Thank you for saturday. Thank you for you. I sat in the glow of her and you and of almost losing my shit in public and thought..how lucky I am to have you as a friend. As an inspiration.

david mcmahon February 25, 2009 at 6:24 pm

One day – soon – people will be coming to see and hear you talk at an authors’ conference.

And do you know who can make it happen, Jennifer? Only one person. You.

Kimberly February 25, 2009 at 7:49 pm

I admire you so much for even starting. And I know you’ll finish. I can’t wait to read the finished product.

JCK February 26, 2009 at 2:11 pm

Getting out for an evening to immerse yourself with others on writing, the creative process of someone you admire, is powerful!

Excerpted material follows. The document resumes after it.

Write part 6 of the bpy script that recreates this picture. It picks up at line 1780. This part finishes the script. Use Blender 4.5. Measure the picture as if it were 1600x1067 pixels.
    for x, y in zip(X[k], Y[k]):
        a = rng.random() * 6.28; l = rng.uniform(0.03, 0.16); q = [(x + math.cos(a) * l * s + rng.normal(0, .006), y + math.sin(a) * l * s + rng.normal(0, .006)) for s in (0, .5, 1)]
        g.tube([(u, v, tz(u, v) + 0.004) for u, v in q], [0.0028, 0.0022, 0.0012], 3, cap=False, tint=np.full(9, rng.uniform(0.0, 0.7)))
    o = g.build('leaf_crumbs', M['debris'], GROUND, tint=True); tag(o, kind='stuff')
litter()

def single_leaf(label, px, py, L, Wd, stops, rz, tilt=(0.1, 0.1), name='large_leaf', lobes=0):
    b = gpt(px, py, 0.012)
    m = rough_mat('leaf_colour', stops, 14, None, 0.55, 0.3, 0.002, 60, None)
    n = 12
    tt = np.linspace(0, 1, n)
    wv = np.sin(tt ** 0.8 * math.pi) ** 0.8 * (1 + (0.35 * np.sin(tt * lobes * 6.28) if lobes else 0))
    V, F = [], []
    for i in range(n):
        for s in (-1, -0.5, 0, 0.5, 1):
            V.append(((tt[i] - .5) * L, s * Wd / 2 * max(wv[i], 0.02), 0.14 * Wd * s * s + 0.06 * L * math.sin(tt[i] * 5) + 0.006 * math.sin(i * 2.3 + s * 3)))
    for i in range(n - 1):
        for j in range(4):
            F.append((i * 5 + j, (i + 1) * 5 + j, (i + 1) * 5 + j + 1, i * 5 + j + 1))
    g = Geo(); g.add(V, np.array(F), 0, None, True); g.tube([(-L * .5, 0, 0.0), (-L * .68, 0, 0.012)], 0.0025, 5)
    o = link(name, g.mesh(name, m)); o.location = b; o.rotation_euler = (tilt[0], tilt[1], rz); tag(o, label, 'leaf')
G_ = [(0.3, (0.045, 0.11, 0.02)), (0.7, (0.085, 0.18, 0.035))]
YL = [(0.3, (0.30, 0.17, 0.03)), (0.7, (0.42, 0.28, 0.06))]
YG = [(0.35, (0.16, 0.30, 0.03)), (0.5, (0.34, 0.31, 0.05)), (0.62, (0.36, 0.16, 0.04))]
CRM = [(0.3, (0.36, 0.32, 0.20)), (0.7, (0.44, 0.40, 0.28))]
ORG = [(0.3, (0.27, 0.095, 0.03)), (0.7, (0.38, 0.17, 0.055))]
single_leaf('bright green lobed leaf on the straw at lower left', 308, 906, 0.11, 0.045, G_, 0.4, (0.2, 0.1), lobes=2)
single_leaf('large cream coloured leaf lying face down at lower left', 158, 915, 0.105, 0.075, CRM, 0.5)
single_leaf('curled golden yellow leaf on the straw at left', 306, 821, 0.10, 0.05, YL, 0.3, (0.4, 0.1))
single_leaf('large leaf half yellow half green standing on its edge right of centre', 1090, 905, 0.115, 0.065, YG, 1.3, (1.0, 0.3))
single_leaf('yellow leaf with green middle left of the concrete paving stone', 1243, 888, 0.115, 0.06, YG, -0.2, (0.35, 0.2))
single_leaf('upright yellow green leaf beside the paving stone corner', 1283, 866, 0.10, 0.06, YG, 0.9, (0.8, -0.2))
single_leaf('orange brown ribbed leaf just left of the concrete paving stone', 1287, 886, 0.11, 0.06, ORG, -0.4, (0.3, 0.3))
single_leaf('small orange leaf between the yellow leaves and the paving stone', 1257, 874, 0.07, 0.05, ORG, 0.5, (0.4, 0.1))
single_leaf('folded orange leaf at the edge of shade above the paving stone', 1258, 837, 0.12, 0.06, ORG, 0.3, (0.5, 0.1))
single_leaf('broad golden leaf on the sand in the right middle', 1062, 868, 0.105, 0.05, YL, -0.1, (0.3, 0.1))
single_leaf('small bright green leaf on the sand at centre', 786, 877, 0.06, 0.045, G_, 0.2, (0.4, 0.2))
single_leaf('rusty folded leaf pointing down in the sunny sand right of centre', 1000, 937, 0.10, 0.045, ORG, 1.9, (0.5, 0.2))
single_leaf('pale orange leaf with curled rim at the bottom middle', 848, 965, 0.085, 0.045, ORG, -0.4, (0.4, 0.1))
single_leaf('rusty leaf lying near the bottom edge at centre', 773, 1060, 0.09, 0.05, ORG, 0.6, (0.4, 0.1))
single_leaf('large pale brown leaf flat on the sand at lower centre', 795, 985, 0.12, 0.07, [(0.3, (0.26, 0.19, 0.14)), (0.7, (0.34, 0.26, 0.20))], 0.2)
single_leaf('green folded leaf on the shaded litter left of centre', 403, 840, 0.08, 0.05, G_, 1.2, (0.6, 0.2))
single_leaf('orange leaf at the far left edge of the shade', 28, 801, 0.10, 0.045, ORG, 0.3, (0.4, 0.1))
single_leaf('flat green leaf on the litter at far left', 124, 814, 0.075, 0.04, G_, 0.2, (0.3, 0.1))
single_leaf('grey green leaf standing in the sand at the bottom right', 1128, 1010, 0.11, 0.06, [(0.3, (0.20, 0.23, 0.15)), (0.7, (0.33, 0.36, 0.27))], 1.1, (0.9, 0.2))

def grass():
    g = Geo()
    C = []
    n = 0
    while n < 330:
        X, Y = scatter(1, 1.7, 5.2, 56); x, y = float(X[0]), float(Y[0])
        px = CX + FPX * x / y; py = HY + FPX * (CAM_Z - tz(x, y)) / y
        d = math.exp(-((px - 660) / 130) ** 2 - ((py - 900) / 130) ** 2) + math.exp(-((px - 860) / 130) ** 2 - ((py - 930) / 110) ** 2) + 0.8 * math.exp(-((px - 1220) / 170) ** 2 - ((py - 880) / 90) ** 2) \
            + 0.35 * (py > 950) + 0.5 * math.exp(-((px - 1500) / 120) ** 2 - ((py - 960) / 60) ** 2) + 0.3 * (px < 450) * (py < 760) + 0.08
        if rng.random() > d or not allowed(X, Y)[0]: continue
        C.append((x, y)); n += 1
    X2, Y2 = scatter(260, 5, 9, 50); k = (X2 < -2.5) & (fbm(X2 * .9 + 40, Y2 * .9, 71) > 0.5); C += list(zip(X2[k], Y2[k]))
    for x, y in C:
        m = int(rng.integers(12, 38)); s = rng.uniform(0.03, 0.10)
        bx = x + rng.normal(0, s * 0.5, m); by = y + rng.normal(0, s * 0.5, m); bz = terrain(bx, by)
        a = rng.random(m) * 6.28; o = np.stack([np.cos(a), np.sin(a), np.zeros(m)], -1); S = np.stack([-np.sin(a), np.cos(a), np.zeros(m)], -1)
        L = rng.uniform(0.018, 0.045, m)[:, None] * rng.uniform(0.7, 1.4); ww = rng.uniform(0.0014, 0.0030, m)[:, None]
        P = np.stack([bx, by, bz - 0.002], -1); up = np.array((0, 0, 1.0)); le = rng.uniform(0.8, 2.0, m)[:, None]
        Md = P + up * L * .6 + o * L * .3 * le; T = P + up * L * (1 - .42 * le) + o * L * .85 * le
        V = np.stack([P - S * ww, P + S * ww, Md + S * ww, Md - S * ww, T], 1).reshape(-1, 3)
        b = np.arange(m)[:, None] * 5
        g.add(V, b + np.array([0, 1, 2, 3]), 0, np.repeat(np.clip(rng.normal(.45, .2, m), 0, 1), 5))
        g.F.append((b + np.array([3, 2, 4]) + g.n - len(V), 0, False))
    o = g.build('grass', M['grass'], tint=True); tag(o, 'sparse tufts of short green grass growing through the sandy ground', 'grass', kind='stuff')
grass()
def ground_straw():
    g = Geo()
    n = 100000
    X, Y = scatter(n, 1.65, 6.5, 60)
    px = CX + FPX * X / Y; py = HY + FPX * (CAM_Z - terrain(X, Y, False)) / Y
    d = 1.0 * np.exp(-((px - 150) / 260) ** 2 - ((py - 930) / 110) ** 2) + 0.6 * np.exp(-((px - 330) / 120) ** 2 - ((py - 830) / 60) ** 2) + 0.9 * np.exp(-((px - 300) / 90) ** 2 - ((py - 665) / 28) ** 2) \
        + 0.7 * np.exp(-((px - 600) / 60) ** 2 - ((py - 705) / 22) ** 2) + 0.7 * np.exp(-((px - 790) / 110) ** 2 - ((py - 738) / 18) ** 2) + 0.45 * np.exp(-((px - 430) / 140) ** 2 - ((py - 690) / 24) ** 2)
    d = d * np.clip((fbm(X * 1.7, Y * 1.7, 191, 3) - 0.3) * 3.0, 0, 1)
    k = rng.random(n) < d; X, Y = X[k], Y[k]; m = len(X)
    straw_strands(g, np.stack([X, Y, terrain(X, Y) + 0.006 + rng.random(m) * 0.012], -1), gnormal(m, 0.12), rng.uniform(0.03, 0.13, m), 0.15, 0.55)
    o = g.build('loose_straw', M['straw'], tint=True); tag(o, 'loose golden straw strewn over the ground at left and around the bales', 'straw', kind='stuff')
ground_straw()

The spark is lit, honey. And you’ve got the candle in your hand. Your writing BEGS to be bound and sold. BEGS.

OH, and if you don’t get going …Christine & I will come kick ass. 🙂 Just sayin’.

Pouty Lips February 27, 2009 at 5:43 pm

I can so totally imagine you in front of a room full of people reading from a book you wrote. Uh huh!! I am not a writer but I do feel a lot of what you are describing; some sort of a connection with writers and I can relate to your analogy of feeling like I’m leaning toward the light. Interestingly for me, is how many bloggers are talking about the February blahs. I think for the shortest month, February feels like it goes on and on forever. It must have something to do with the anticipation of spring. Cheers.